Chris Haydon, Artistic director of London's Gate Theatre, returns to the Traverse following 2013's Fringe First-winning Grounded – a powerful monologue about a drone pilot by George Brant given an edge-of-seat, white-knuckle performance by Lucy Ellinson. This year's offering, another American play featuring Ellinson, is ostensibly gentler: a church is split over doctrinal disagreements when progressive Pastor Paul denounces fire-and-brimstone ideology and denies the existence of hell.

Haydon's deceptively cosy staging—we're cast as the congregation, and are joined by a community choir of non-actors—houses a dramatically robust and theologically rigorous text that will resonate with both atheists and the faithful. It's refreshing to see a play about religion that doesn't focus on institutional abuse or extremism, and Lucas Hnath's writing has an almost Greek simplicity and profundity to its central questions – primarily questions about authority and interpretation. When a congregant defects to another church whose pastor picks out different passages to prove the existence of Satan, she realises “It's as if you have a choice how to read it.”

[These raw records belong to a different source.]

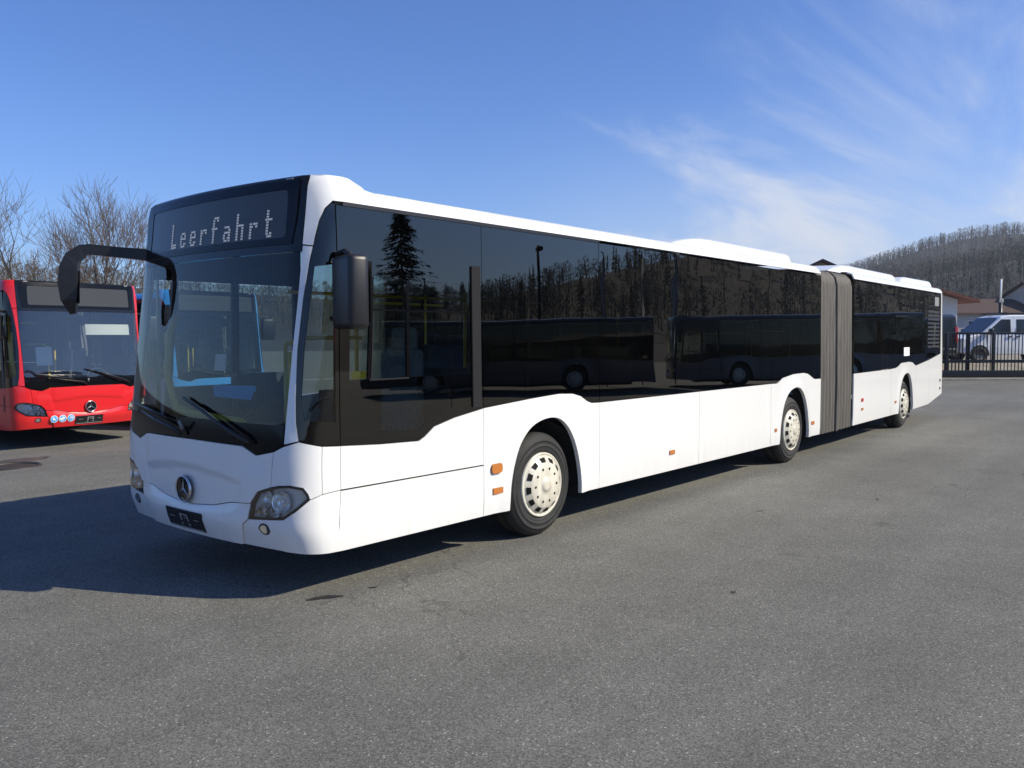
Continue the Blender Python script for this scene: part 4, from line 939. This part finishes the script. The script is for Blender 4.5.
def house(name, label, cat, c, w, d, h, rise, rz, wall, roof, over=.5, openings=(), chimney=None, hip=False):
    r_ = empty(name, c, rz); tag(r_, label, cat)
    m = MB(); m.add([(-w/2, -d/2, 0), (w/2, -d/2, 0), (w/2, d/2, 0), (-w/2, d/2, 0), (-w/2, -d/2, h), (w/2, -d/2, h), (w/2, d/2, h), (-w/2, d/2, h), (-w/2, 0, h+rise), (w/2, 0, h+rise)],
                    [(0, 1, 5, 4), (2, 3, 7, 6), (1, 2, 6, 9, 5), (3, 0, 4, 8, 7)]); m.build('wall', wall, r_)
    q = MB(); W_, e = w/2+over, d/2+over; zz_ = h-rise*over/(d/2)
    for sg in (-1, 1):
        a = [(-W_, sg*e, zz_+.02), (W_, sg*e, zz_+.02), (W_-(d/2.2 if hip else 0), 0, h+rise+.02), (-W_+(d/2.2 if hip else 0), 0, h+rise+.02)]; b = [(p[0], p[1], p[2]+.18) for p in a]
        q.add(a+b, [(4, 5, 6, 7)[::sg*-1], (0, 1, 2, 3)[::sg], (0, 1, 5, 4), (1, 2, 6, 5), (3, 0, 4, 7)])
        if hip: q.add([(sg*W_, -e, zz_+.2), (sg*W_, e, zz_+.2), (sg*(W_-d/2.2), 0, h+rise+.2)], [(0, 1, 2)[::sg]])
    q.build('roof', roof, r_)
    for (side_, u, z0, ww, hh) in openings:
        b = MB(); b.box((0, 0, 0), (ww, .06, hh)); f = MB(); f.box((0, .01, 0), (ww+.16, .06, hh+.16))
        o = f.build('window', 'wallw' if wall != 'wallw' else 'greyw', r_); p = b.build('pane', 'pane', o); p.location = (0, -.025, 0)
        o.location, o.rotation_euler = {'f': ((u, -d/2-.02, z0), (0, 0, 0)), 'l': ((-w/2-.02, u, z0), (0, 0, -math.pi/2)), 'r': ((w/2+.02, u, z0), (0, 0, math.pi/2))}[side_]
    if chimney: MB().box((chimney[0], chimney[1], h+rise), (.6, .6, 1.5), .02).build('chimney', 'tile_brown', r_)
    return r_
x, y = at(853, 60); house('white_house', 'white house with a red-brown tiled roof beside the rear of the white bus', 'house', (x, y, -.3), 10, 9.4, 4.45, 1.35, yaw-.02, 'wallw', 'tile_red', .95, [('l', -3.2, 3.2, .9, 1.1)])
x, y = at(812, 74); house('gabled_house', 'cream gabled house with a brown roof showing above the bellows', 'house', (x, y, -.3), 9, 10.5, 5.6, 2.5, GA+R(78), 'cream', 'tile_brown', .9, [('l', 0, 5.6, 1.4, 1.0)])
x, y = at(972, 84); house('grey_house', 'small grey house with a pale roof between the white house and the van', 'house', (x, y, .2), 7.5, 7, 3.7, 1.3, GA+R(4), 'greyw', 'tile_brown', .4, [('f', -2.2, 2.4, .9, 1.1), ('f', -.6, 2.4, .9, 1.1), ('f', 1.0, 2.4, .9, 1.1), ('f', 2.6, 2.4, .9, 1.1)])
x, y = at(1012, 96); house('pink_house', 'long dusty pink building behind the white van', 'building', (x, y, .2), 13, 8, 4.9, .5, GA-R(4), 'pink', 'tile_brown', .2, [('f', -4.5+1.8*k, 3.6, 1.0, 1.2) for k in range(6)])
x, y = at(1060, 84); house('pink_annex', 'pale gabled hall at the right edge behind the white van', 'building', (x, y, .2), 9, 7, 4.9, 1.7, GA+R(14), 'cream', 'tile_brown', .3, [('f', -2, 3.2, 1.2, 1.2)])
# mast with a pale aerial
x, y = at(999, 62); ms = empty('aerial_mast', (x, y, .2)); tag(ms, 'dark mast with a pale aerial on top behind the white van', 'mast')
MB().tube([(0, 0, 0), (0, 0, 4.0)], .13, 10).build('pole', 'dark', ms); MB().tube([(0, 0, 3.95), (0, 0, 5.7)], .065, 10).build('aerial', 'paper', ms); MB().box((.25, 0, 4.15), (.45, .22, .3), .05).build('junction_box', 'int_grey', ms)

# ------------------------------------------------------------------ across the yard, mirrored in the glass
def vat(px, D):      # a spot D metres off as the side windows show it at picture column px
    p = VC+rf*D+rr*((px-512)/852.3*D); return p.x, p.y
MT['spruce'] = mat('spruce_needles', (.014, .024, .014), .9, noise=(2, .4))
x, y = vat(405, 47); sp = empty('spruce_tree', (x, y, 0)); tag(sp, 'dark spruce with a bare lower trunk, mirrored in the driver window', 'tree')
MB().tube([(0, 0, -.1), (.05, 0, 3), (0, 0, 6), (0, 0, 9.6)], [.17, .14, .08, .02], 8).build('trunk', 'bark', sp)
cr = MB(); rs = random.Random(8)
for k in range(330):
    t = rs.random()**.8; z0 = 3.4+6.1*t; a = rs.uniform(0, 6.283); L_ = (2.7*(1-t)**.85+.3)*rs.uniform(.6, 1.0)
    for j in range(int(10+16*(1-t))):
        u = rs.uniform(.15, 1); bx, by, bz = u*L_*math.cos(a), u*L_*math.sin(a), z0-.35*u*L_*.6+.12*(u*L_)**2*.4; l = rs.uniform(.18, .42); b = a+rs.uniform(-1.2, 1.2); wq = rs.uniform(.05, .10)
        cr.add([(bx-wq*math.sin(b), by+wq*math.cos(b), bz), (bx+wq*math.sin(b), by-wq*math.cos(b), bz), (bx+l*math.cos(b), by+l*math.sin(b), bz-rs.uniform(.0, .22))], [(0, 1, 2)])
cr.build('crown', 'spruce', sp)
x, y = vat(540, 45); lp = empty('street_lamp', (x, y, 0), GA); tag(lp, 'slim dark lamp post with a small lamp head, mirrored in the side windows', 'street lamp')
MB().tube([(0, 0, 0), (0, 0, 7.2)], [.11, .07], 8).build('pole', 'dark', lp); MB().box((-.35, 0, 7.0), (.55, .3, .2), .06).build('lamp_head', 'dark', lp)
MT['flag'] = mat('banner_cloth', (.30, .30, .31), .8, noise=(3, .25))
for k, (px, D, bend_) in enumerate(((606, 38, .5), (643, 38.5, .3), (677, 39, .6))):
    x, y = vat(px, D); f = empty('beach_flag', (x, y, 0), GA+bend_); tag(f, ('grey banner flag nearest the lamp post, mirrored in the side windows', 'middle grey banner flag of three, mirrored in the side windows', 'grey banner flag farthest from the lamp post, mirrored in the side windows')[k], 'flag', 'banner flags across the yard')
    pts = [(0, 0, z) for z in (0, 1, 2, 3, 4, 5)]+[(-.12, 0, 5.6), (-.42, 0, 5.95), (-.75, 0, 5.95)]
    MB().tube(pts, .025, 6).build('pole', 'dark', f)
    rows = [[(-.03-(.85 if z < 5.2 else .75)*u, .07*math.sin(3*z+4*u)*u, z-.10*u) for u in (0, .25, .5, .75, 1)] for z in (1.6, 2.2, 2.8, 3.4, 4.0, 4.6, 5.2, 5.75)]
    MB().grid(rows).build('cloth', 'flag', f)
# small marks on the asphalt
for cx_, cy_, r_, sq, rz, sd_, n, m in ((.34, -1.22, .10, .45, -.5, 3, 'oil_stain', 'stain'), (.72, -1.30, .03, .5, -.4, 9, 'oil_stain', 'stain'), (5.15, -2.35, .05, .3, -.3, 12, 'oil_stain', 'stain'), (6.6, -3.1, .035, .4, .2, 15, 'oil_stain', 'stain'), (2.3, -3.4, .03, .5, .6, 19, 'oil_stain', 'stain'), (9.5, -4.1, .16, .12, .35, 21, 'oil_stain', 'stain'), (1.4, 8.3, .75, .45, .3, 4, 'wet_patch', 'wet'), (.3, 9.5, .8, .4, -.5, 6, 'wet_patch', 'wet')):
    tag(blot(cx_, cy_, r_, sq, rz, sd_).build(n, m), kind='structure')
gl_ = empty('gully_cover', (1.45, 7.55, gz(1.45, 7.55)+.006)); tag(gl_, 'round iron gully cover in the asphalt before the red bus', 'drain cover')
q = MB(); q.tube([(.36*math.cos(t), .36*math.sin(t), 0) for t in [2*math.pi*k/32 for k in range(33)]], .03, 6, False); q.build('ring', 'iron', gl_)
q = MB(); q.add([(.34*math.cos(t), .34*math.sin(t), .004) for t in [2*math.pi*k/32 for k in range(32)]], [tuple(range(32))]); q.build('lid', 'iron', gl_)

# thin spring haze that softens the hill
def haze():
    m = bpy.data.materials.new('haze_air'); m.use_nodes = True; t = m.node_tree; t.nodes.clear(); o = t.nodes.new('ShaderNodeOutputMaterial'); v = t.nodes.new('ShaderNodeVolumePrincipled')
    v.inputs['Color'].default_value = (.80, .86, .95, 1); v.inputs['Density'].default_value = .00034; v.inputs['Anisotropy'].default_value = .2; t.links.new(v.outputs[0], o.inputs['Volume'])
    b = MB(); b.box((0, 0, 43.5), (1840, 1840, 91)); h = b.build('haze', m); tag(h, kind='stuff'); return h
haze()
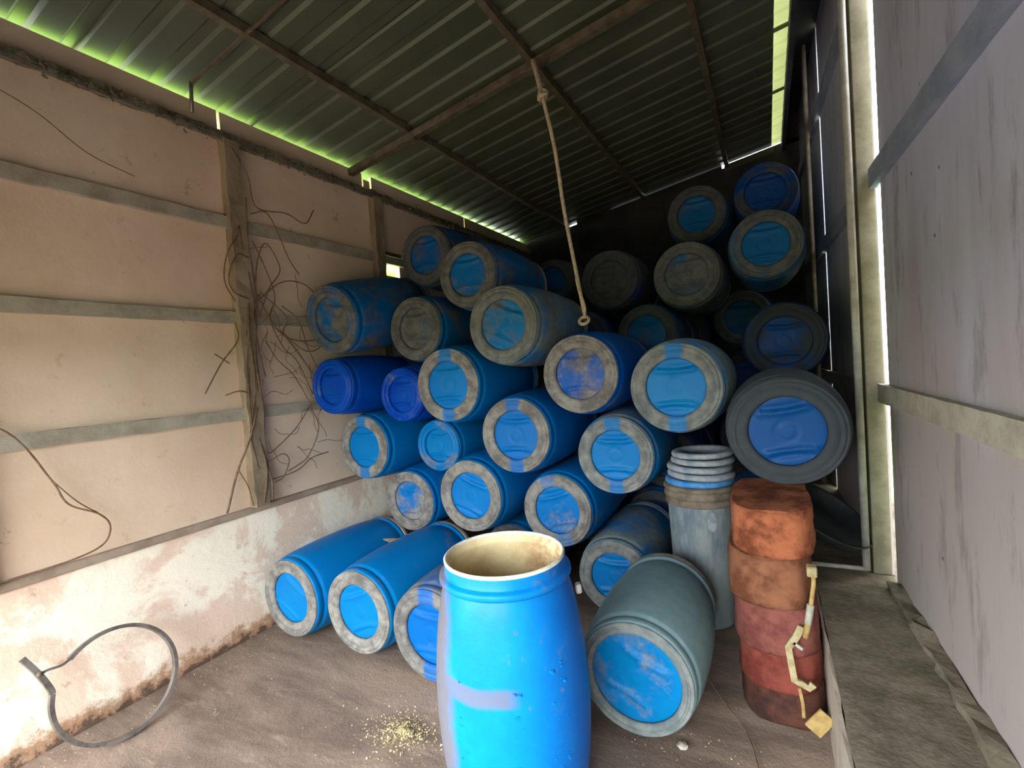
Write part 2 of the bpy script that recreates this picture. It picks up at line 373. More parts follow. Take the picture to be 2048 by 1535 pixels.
# ---------------------------------------------------------------- roof
SL = math.atan(.165)
ce = empty('ceiling', (0, 0, 0), kind='structure')
def roof_sheet(name, y0, y1, x0, x1, mat, pitch_=.2, rw=.030, rh=.015, dz=0.):
    """trapezoid-rib sheet, ribs run up the slope; 1 mm-thin metal given real thickness"""
    ys = []; k = math.floor(y0/pitch_)
    prof = [(y0, 0)]
    while k*pitch_ < y1+pitch_:
        c = k*pitch_+.06
        for o_, h in ((-rw-.014, 0), (-rw+.004, rh), (rw-.004, rh), (rw+.014, 0)):
            if y0 < c+o_ < y1: prof.append((c+o_, h))
        k += 1
    prof.append((y1, prof[-1][1]))
    V, F = [], []; n = len(prof)
    for t in (0, .0025):
        for x in (x0, x1):
            for y, h in prof: V.append((x, y, zroof(x)+.028+h+t+dz))
    for i in range(n-1):
        F += [(i, i+1, n+i+1, n+i), (2*n+i, 3*n+i, 3*n+i+1, 2*n+i+1), (i, 2*n+i, 2*n+i+1, i+1), (n+i, n+i+1, 3*n+i+1, 3*n+i)]
    F += [(0, n, 3*n, 2*n), (n-1, 3*n-1, 4*n-1, 2*n-1)]
    return obj(name, mesh(name, V, F, mat), ce)
ys = [-1.35, -.5, .5, 1.3, 2.3, 3.3, 4.3, 5.3, 6.4+.22]
for i in range(len(ys)-1):
    roof_sheet('roof_sheet', ys[i]-.02, ys[i+1]+.02, XL-.22, .145, mRoof, dz=.003*(i % 2))
    roof_sheet('clear_sheet', ys[i]-.02, ys[i+1]+.02, .135, .245, mFRP, dz=.008+.003*(i % 2))
def sloped_bar(name, x0, x1, y, w_, h_, drop, mat):
    return rough_bar(name, (x0, y, zroof(x0)+drop), (x1, y, zroof(x1)+drop), w_, h_, mat, ce, 20, .001)
for x in (-2.42, -1.345, -.34):
    rough_bar('purlin', (x, -1.2, zroof(x)), (x, YB-.01, zroof(x)), .045, .052, mSteel, ce, 60, .0015)
for y in (.3, 3.12):
    sloped_bar('rafter', XL+.01, .2, y, .05, .055, -.055, mSteel)
sloped_bar('brace_rod', -2.93, -.5, 1.75, .014, .014, -.03, mSteel)
tube('hanger_rod', [Vector((-2.93, 1.75, 3.46)), Vector((-2.95, 1.75, 3.29))], .011, mZinc, ce)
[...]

But Hnath's ethical quandaries are far from clear-cut. Pastor Paul's new no-judgement party line is tyrannically imposed on the flock, causing ripples through the community and tearing friendships apart, so it's unclear where liberal sympathies should lie. Ellinson joins a strong cast including Jaye Griffiths as the passionately torn Pastor's wife, and Haydon's direction has a stark simplicity that allows the play's philosophical conflicts to battle out captivatingly onstage and in his audience's heads.